En önemli şey barış. Barış olduğu zaman ekonomi ilerler, ekonomi ilerlerdikçe kültür zenginleşir, kültürel ilişkiler arttıkça da kültür çeşitlenmeye başlar. Yunus Emre Enstitüsü’nün gerçekleştirmek istediği hedeflerden bir tanesi: “dünyada barış”. Biz bir kültür enstitüsü olarak esasen dünya barışının oluşması ve sürdürülmesinde katkı sağlamak istiyoruz. Makedonya halkları ve Türkiye arasında yeniden kuvvetli kültür bağları oluşsun istiyoruz. Balkanlarda bu bağlar sağlamlaşsın istiyoruz. Böylece burada kuracağımız güzel ortam başka yerlerde de bize örnek olacaktır. Eğer barışı gerçekleştirirsek insanlar mutlu ve müreffeh olurlar.
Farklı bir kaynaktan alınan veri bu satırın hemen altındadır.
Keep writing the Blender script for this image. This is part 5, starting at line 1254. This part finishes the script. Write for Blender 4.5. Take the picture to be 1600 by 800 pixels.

Prof. Dr. Hayati Develi kimdir?
Hayati Develi, 1962 yılında Uşak’ın Ulubey ilçesinde doğdu. İlk ve orta okulu Ulubey’de, liseyi İzmir Atatürk Lisesi’nde okudu. 1983 yılında Erzurum Atatürk Üniversitesi Fen-Edebiyat Fakültesi’nden mezun oldu.
1985-1986 öğretim yılında İstanbul Üniversitesi Sosyal Bilimler Enstitüsünde lisansüstü eğitimine başladı. 1993 yılında doktora derecesini alan Hayati Develi, 1998 yılında Doçent, 2004 yılında da Profesör oldu.1984 yılında Ege Üniversitesi Edebiyat Fakültesinde araştırma görevlisi olarak akademik hayata başlayan Hayati Develi 1991 yılında İstanbul Üniversitesi Edebiyat Fakültesi kadrosuna geçti.
1993-1994 öğretim yılında Rusya Fedarasyonu’na bağlı Tataristan Cumhuriyeti’nin Çallı şehrinde bulunan Pedagoji Enstitüsünde Türk Dili dersleri okuttu.2001-2002 öğretim yılından itibaren İstanbul Kültür Üniversitesi Fen-Edebiyat Fakültesi Türk Dili ve Edebiyatı Bölümünde çalışmaya başladı.
İstanbul Üniversitesi Öğretim Üyesi ve Türkiyat Araştırmaları Enstitüsü Müdürü olarak görev yapan Prof. Dr. Hayati Develi Yunus Emre Vakfı‘na bağlı olarak kurulan Yunus Emre Enstitüsü Başkanlığına getirildi.